Work to do —
Without the pictures, output the lines of the material from the very first through the one that holds "from mathutils.geometry import".

Dataset excerpt —
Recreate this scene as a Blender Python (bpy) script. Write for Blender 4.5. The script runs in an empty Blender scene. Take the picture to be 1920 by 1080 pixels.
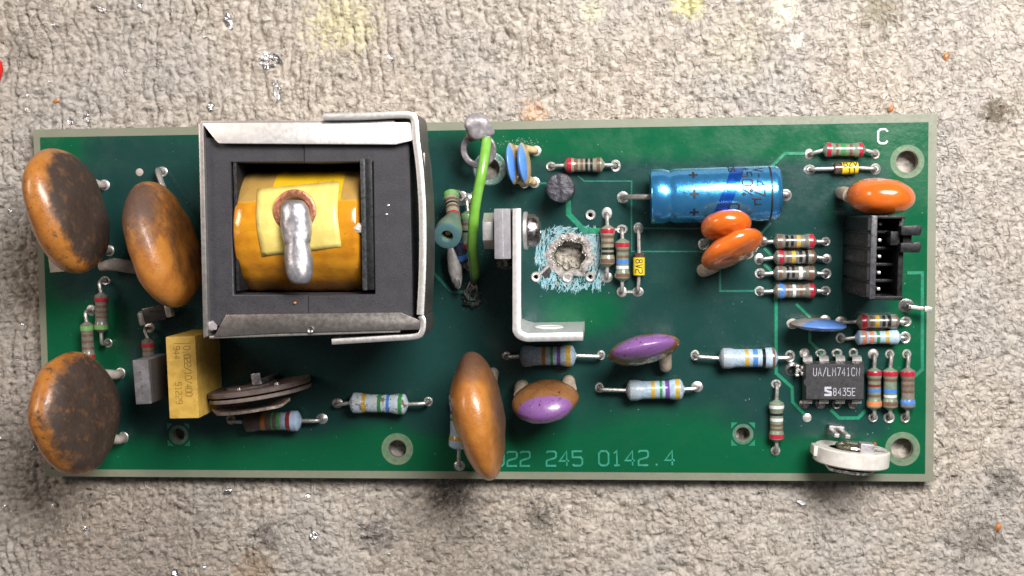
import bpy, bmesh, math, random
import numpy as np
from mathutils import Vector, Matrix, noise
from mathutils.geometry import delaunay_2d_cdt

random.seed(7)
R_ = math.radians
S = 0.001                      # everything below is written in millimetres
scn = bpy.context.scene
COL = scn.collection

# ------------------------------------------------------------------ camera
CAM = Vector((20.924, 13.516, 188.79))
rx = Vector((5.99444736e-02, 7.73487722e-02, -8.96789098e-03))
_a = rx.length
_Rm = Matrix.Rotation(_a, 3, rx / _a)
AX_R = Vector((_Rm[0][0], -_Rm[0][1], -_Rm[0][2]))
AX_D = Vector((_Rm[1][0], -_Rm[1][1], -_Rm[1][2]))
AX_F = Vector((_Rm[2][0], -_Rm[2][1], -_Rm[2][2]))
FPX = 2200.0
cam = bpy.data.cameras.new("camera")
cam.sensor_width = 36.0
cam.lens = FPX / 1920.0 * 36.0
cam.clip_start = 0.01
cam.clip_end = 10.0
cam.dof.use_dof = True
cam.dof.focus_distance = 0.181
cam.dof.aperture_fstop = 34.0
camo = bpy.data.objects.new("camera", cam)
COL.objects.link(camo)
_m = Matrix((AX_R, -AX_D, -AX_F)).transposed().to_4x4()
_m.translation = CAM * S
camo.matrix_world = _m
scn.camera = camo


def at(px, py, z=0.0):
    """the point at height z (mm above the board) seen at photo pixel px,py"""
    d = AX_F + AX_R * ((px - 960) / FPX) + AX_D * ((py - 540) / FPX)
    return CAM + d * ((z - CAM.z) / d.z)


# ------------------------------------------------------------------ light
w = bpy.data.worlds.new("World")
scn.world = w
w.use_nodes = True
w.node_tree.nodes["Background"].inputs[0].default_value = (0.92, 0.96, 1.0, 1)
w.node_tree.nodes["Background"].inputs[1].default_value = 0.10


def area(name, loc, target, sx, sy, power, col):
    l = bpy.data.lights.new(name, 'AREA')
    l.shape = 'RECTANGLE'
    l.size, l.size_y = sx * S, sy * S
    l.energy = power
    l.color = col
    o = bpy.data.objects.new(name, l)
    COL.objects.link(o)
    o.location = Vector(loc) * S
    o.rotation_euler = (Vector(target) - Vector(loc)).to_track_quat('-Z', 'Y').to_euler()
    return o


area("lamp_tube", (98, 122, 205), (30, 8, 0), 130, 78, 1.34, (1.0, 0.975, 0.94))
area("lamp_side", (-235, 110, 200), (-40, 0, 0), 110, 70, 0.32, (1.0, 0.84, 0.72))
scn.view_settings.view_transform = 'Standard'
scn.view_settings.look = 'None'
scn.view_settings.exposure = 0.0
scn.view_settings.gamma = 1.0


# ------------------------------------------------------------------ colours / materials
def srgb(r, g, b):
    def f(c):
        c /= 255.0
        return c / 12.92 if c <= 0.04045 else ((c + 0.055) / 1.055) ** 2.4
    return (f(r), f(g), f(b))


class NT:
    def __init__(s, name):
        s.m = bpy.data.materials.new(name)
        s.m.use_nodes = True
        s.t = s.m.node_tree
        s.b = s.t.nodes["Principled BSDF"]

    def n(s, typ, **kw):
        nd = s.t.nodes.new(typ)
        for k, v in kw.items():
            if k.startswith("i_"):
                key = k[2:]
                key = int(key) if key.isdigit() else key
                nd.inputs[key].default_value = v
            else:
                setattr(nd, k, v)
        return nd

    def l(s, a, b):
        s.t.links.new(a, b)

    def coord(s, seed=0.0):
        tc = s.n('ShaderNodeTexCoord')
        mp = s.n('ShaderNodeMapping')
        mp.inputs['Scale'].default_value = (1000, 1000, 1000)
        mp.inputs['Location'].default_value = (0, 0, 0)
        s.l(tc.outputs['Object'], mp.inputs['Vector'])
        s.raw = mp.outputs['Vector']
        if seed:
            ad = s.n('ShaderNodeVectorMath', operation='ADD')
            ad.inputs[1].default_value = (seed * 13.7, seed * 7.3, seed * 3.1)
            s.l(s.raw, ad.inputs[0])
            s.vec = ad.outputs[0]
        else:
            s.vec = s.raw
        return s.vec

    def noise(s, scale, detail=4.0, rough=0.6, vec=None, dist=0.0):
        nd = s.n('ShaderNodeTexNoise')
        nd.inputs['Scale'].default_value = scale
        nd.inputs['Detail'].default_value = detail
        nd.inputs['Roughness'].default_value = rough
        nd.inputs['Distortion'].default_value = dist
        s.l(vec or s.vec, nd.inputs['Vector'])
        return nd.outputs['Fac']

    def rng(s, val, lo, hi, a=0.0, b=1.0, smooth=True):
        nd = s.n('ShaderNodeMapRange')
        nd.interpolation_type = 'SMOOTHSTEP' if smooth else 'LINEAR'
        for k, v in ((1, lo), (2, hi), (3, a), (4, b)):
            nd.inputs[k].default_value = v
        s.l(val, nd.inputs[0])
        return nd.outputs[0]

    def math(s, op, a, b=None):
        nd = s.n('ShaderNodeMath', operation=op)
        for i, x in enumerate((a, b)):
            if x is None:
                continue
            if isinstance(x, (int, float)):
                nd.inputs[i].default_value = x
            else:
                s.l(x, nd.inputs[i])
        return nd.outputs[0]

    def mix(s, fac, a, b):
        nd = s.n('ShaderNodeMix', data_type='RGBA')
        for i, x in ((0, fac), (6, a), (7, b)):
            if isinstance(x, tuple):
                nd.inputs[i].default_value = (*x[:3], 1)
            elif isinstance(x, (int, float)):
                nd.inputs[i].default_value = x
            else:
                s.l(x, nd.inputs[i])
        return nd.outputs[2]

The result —
Recreate this scene as a Blender Python (bpy) script. Write for Blender 4.5. The script runs in an empty Blender scene. Take the picture to be 1920 by 1080 pixels.
import bpy, bmesh, math, random
import numpy as np
from mathutils import Vector, Matrix, noise
from mathutils.geometry import delaunay_2d_cdt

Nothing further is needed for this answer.